Já a engenheira-agrônoma pela Esalq/USP Teresa Vale Losada, vencedora do prêmio de 2012, aposta em um alimento tipicamente brasileiro como o ideal para esse público: “A mandioca é uma excelente fonte de energia para substituir cereais como o arroz, milho, trigo etc. A raiz e a farinha (o mais importante derivado para alimentação humana) são ricos em fibras comparativamente ao arroz branco, alguns sais minerais e vitaminas. Mas a mandioca é principalmente uma opção energética, barata e de boa qualidade, que se adapta às condições agrícolas brasileiras. E pode aumentar-se o consumo por meio de incentivo nas escolas e instituições públicas, e estabelecer políticas públicas que recuperem os hábitos saudáveis, com alimentos minimamente processados”.
Saúde alimentar
Resultados da pesquisa com brasileiros sobre as três principais refeições do dia
Café da manhã
Para 35% dos brasileiros entrevistados na pesquisa da Hibou, o café da manhã deveria ser uma boa refeição, mas hoje não a consideram ideal. Entre os jovens, esse número sobe para 41%. Como expectativas para 2020, o brasileiro pretende beber mais sucos e leites e deixar o café preto para depois do almoço ou no lanche da tarde. Trocar os petiscos gordurosos por snacks saudáveis. Incluir grãos sem glúten, torradas integrais, geleias naturais e produtos orgânicos locais. Menos açúcar também foi citado, e para substituí-lo de manhã pretende-se incluir mais frutas.
Almoço
A pesquisa mostrou que 40% dos brasileiros almoçam mais de três vezes por semana. Número que sobe para 49% entre os jovens. Na hora do almoço, a maior reclamação é não conseguir manter uma dieta balanceada. Em 2019, o brasileiro já modificou um pouco seu comportamento, já que 49% introduziram mais saladas no prato. Porém, 61% ainda acham que não é o suficiente. Para 2020, o brasileiro gostaria de ter acesso a um conteúdo colaborativo, em que ele pudesse buscar mais informações sobre os alimentos que está consumindo, compartilhar suas experiências.
Jantar
O jantar é a refeição mais praticada em casa pelo brasileiro.

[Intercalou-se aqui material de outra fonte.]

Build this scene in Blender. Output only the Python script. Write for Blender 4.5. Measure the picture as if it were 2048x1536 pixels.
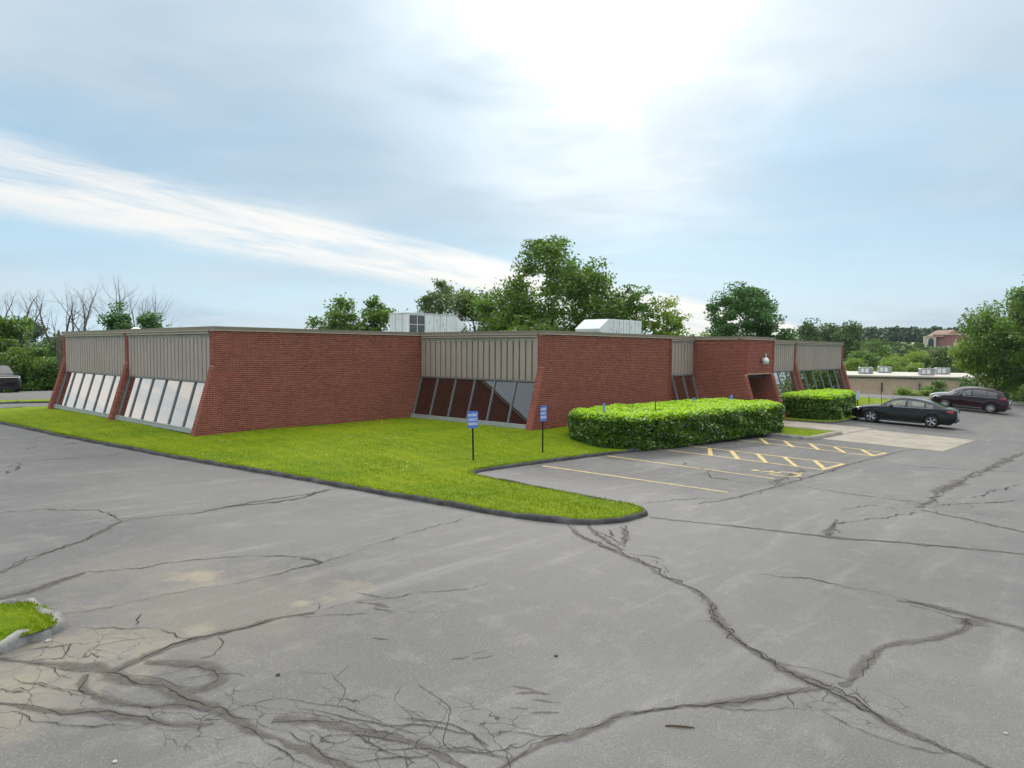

Entre os com mais de 30 anos, 77% jantam em casa no mínimo seis vezes por semana. Já nos abaixo dos 30, esse número cai para 68%. Apesar de ser a refeição mais feita nos lares, é também a mais negligenciada: 56% nem pensam no assunto até sentir fome. Entre os jovens brasileiros esse número sobe para 63%. Chamou a atenção um dado: o pãozinho está presente tanto no jantar quanto no café da manhã. Nada menos que 81% dos entrevistados afirmaram ter o pão presente nas refeições noturnas. Ao menos uma pessoa da casa inclui esse alimento no jantar.